### [INPUT FOR THIS TASK]
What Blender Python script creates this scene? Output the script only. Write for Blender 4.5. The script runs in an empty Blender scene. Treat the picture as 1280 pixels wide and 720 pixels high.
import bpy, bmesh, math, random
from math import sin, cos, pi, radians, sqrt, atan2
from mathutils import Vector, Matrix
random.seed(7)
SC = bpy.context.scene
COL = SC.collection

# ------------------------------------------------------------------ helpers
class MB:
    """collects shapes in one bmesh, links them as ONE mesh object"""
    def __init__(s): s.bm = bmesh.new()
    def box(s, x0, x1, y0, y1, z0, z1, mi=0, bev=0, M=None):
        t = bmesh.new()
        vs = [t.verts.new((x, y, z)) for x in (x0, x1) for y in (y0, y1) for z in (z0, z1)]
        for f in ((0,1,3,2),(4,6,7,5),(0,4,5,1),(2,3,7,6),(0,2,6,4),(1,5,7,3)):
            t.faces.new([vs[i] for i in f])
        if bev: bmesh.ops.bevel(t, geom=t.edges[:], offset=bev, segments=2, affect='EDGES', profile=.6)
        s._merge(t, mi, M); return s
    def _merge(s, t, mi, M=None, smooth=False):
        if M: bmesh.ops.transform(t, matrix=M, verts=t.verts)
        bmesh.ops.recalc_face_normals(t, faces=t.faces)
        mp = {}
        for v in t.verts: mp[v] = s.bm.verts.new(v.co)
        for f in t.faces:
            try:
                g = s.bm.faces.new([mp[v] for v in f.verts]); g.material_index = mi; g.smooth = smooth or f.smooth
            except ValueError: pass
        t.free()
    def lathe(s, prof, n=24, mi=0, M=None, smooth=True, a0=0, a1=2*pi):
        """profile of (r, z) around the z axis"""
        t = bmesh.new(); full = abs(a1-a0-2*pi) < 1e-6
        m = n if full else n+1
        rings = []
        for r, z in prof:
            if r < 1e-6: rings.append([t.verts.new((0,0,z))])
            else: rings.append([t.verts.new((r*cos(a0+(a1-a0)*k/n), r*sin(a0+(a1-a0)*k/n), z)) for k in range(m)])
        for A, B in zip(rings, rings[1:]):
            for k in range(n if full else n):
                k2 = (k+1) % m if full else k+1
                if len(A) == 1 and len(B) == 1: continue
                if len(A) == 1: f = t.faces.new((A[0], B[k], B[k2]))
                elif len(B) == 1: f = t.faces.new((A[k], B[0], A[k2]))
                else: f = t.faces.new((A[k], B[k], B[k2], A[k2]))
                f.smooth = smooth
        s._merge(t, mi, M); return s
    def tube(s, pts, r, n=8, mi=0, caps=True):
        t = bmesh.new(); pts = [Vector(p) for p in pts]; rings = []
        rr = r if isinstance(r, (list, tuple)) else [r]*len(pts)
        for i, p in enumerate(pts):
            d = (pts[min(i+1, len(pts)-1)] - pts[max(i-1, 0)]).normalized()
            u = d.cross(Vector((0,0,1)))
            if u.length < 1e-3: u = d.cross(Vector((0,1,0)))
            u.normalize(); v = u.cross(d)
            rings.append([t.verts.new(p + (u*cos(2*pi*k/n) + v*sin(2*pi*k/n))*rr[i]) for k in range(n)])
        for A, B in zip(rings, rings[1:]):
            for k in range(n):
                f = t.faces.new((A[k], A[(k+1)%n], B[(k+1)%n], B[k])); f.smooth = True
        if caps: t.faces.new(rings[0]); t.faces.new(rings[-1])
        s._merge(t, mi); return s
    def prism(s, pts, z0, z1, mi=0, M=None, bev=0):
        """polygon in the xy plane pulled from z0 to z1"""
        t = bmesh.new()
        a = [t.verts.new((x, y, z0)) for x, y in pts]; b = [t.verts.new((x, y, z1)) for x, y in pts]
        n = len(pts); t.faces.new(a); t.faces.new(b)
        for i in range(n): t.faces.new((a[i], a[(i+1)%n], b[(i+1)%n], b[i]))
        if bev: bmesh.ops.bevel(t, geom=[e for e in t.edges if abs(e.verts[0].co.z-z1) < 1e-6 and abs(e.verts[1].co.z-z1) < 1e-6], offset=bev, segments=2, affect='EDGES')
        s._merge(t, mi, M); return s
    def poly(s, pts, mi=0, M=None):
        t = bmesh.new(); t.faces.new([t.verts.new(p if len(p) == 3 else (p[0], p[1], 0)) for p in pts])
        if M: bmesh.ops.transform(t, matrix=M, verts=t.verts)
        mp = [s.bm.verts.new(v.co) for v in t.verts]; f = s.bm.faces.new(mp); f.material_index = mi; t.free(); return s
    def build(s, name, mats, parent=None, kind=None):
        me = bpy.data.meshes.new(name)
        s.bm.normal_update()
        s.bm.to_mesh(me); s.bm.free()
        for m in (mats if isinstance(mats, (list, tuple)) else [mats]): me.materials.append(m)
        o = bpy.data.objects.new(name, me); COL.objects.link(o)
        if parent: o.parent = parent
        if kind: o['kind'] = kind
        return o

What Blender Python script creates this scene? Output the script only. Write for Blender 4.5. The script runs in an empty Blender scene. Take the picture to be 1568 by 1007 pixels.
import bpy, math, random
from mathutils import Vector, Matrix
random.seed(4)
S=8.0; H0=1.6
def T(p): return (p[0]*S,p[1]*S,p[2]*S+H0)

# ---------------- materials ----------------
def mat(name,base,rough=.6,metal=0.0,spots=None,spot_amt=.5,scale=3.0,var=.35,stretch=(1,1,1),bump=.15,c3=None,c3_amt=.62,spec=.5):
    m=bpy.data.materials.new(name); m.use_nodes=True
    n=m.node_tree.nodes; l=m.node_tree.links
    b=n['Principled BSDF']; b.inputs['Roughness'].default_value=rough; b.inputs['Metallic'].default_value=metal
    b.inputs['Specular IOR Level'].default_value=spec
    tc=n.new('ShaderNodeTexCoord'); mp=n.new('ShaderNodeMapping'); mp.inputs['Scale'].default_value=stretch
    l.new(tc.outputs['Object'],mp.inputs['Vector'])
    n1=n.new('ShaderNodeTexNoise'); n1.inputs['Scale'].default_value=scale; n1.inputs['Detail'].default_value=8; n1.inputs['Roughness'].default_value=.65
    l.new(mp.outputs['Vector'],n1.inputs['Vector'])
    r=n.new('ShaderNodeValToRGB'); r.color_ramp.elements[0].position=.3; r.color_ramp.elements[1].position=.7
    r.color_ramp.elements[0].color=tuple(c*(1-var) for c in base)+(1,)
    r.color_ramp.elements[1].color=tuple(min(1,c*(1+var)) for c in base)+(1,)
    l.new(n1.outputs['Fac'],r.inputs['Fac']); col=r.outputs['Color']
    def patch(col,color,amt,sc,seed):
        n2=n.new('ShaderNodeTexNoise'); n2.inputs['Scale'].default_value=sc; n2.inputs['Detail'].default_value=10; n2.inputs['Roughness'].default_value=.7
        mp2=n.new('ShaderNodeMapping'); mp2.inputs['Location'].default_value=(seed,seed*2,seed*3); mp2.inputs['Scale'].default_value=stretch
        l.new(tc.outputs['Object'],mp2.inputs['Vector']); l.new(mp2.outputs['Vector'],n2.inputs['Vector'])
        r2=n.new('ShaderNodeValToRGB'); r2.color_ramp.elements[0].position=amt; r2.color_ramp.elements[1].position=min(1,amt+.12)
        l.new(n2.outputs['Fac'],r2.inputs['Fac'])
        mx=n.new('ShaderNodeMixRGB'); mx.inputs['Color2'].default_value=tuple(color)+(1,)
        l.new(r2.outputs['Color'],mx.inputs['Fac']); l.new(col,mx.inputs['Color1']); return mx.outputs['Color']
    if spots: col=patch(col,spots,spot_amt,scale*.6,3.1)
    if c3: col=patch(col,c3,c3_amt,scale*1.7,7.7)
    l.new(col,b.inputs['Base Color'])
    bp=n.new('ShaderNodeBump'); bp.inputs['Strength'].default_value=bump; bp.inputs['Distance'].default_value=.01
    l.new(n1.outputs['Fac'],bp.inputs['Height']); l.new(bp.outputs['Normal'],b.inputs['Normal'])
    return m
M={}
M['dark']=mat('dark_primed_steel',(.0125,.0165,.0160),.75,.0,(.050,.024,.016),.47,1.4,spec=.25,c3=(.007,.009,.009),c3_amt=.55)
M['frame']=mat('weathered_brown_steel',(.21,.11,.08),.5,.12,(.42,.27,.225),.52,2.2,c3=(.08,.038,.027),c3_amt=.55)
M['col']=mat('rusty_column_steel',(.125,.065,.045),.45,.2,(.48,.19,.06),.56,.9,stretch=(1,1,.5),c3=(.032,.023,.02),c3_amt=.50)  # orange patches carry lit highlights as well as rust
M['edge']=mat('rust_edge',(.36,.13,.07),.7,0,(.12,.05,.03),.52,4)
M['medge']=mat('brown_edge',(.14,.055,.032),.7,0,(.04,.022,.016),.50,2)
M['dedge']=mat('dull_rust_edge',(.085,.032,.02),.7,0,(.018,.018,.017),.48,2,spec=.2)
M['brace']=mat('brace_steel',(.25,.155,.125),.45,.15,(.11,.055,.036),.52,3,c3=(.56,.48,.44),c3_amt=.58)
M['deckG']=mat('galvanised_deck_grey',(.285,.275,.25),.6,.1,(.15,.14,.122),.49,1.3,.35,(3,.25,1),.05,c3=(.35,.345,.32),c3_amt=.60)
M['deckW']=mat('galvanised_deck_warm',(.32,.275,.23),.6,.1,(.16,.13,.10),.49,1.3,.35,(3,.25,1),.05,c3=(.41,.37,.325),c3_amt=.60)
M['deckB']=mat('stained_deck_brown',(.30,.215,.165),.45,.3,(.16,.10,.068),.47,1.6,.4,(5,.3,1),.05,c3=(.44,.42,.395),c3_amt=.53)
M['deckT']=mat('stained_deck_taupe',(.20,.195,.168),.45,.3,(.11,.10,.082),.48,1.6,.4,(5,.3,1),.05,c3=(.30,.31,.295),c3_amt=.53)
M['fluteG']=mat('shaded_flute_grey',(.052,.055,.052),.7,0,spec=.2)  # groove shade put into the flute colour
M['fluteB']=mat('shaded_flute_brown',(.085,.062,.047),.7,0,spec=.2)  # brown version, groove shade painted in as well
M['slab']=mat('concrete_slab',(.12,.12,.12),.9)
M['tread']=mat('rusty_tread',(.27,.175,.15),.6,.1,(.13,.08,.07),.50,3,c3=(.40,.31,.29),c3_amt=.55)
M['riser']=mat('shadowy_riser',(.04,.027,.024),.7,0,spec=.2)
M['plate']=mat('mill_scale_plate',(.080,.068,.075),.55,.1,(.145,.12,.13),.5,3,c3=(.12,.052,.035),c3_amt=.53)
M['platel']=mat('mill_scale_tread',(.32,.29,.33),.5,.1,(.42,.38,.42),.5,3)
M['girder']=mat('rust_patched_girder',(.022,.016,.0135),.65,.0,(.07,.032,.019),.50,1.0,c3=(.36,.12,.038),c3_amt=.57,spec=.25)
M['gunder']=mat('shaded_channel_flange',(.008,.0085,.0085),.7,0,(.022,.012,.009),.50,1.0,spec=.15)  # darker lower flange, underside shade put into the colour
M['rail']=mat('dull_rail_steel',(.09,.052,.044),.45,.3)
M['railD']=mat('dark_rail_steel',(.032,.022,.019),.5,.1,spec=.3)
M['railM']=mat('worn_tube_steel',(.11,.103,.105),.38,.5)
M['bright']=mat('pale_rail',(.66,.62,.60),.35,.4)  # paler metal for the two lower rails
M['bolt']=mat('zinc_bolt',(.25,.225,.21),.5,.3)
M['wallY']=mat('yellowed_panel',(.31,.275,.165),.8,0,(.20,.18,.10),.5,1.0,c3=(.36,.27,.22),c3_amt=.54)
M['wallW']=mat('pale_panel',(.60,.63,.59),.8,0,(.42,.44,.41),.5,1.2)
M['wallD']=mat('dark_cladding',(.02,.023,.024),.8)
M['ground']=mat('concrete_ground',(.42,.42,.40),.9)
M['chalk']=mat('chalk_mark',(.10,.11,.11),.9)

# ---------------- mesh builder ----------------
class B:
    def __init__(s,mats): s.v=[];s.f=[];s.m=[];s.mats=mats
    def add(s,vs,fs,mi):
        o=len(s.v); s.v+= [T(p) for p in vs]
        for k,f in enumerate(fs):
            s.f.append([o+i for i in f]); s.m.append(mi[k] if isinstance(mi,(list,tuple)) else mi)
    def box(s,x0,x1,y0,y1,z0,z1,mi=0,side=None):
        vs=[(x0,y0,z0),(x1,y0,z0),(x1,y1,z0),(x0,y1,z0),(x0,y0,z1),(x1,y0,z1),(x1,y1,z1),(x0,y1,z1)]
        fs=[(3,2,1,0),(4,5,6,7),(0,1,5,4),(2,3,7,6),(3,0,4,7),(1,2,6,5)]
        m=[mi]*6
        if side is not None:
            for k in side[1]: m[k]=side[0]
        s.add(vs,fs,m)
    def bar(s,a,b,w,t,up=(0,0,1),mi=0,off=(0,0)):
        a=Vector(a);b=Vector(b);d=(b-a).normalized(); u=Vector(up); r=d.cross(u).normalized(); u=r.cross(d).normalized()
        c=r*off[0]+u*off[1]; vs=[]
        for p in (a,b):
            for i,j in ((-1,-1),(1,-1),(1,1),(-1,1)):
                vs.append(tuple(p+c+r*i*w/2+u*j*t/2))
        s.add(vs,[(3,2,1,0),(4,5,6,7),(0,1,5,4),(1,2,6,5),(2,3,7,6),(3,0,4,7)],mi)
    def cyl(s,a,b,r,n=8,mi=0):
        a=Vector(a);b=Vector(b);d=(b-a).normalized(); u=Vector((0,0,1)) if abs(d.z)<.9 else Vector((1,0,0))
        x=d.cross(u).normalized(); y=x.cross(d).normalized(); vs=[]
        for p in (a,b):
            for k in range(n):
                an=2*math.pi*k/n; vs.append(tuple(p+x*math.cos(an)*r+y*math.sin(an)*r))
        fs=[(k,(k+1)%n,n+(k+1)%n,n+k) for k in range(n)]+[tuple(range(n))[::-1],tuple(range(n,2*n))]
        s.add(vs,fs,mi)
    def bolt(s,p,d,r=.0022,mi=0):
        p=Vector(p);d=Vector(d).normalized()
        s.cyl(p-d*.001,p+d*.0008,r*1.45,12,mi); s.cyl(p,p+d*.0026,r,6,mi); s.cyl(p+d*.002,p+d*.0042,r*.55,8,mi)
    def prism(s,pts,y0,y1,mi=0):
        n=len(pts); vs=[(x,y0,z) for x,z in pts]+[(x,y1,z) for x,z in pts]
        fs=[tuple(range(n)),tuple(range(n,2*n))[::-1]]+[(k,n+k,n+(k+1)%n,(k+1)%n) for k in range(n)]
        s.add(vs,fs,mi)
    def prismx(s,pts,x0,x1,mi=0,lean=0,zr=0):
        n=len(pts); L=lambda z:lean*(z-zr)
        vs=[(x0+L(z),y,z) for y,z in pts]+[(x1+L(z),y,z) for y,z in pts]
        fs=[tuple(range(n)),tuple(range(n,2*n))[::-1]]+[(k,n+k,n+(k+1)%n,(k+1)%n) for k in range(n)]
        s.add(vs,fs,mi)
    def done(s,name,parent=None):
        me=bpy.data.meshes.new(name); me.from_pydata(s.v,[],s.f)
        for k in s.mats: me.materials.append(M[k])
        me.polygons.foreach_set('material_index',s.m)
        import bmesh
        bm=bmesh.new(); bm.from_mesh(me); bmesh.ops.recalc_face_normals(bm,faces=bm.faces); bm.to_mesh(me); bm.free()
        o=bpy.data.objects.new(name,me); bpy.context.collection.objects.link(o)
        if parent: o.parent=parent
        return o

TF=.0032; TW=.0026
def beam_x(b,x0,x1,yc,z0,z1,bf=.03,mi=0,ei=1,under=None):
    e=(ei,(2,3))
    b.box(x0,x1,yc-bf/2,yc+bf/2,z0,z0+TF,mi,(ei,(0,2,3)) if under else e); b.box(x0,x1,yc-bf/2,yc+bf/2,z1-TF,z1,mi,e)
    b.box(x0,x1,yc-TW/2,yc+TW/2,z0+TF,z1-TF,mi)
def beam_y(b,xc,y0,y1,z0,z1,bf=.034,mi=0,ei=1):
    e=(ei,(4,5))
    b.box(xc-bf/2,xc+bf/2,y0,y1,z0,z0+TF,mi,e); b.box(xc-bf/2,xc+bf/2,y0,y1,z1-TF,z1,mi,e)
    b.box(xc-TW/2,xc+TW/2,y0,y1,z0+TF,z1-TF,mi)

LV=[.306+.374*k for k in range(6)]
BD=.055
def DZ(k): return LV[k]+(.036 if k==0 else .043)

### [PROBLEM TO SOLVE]
Transcribe only, please, the lines from the first line of the records through the line with "COL = SC.collection". Both of those lines are included.

### [RESPONSE]
What Blender Python script creates this scene? Output the script only. Write for Blender 4.5. The script runs in an empty Blender scene. Treat the picture as 1280 pixels wide and 720 pixels high.
import bpy, bmesh, math, random
from math import sin, cos, pi, radians, sqrt, atan2
from mathutils import Vector, Matrix
random.seed(7)
SC = bpy.context.scene
COL = SC.collection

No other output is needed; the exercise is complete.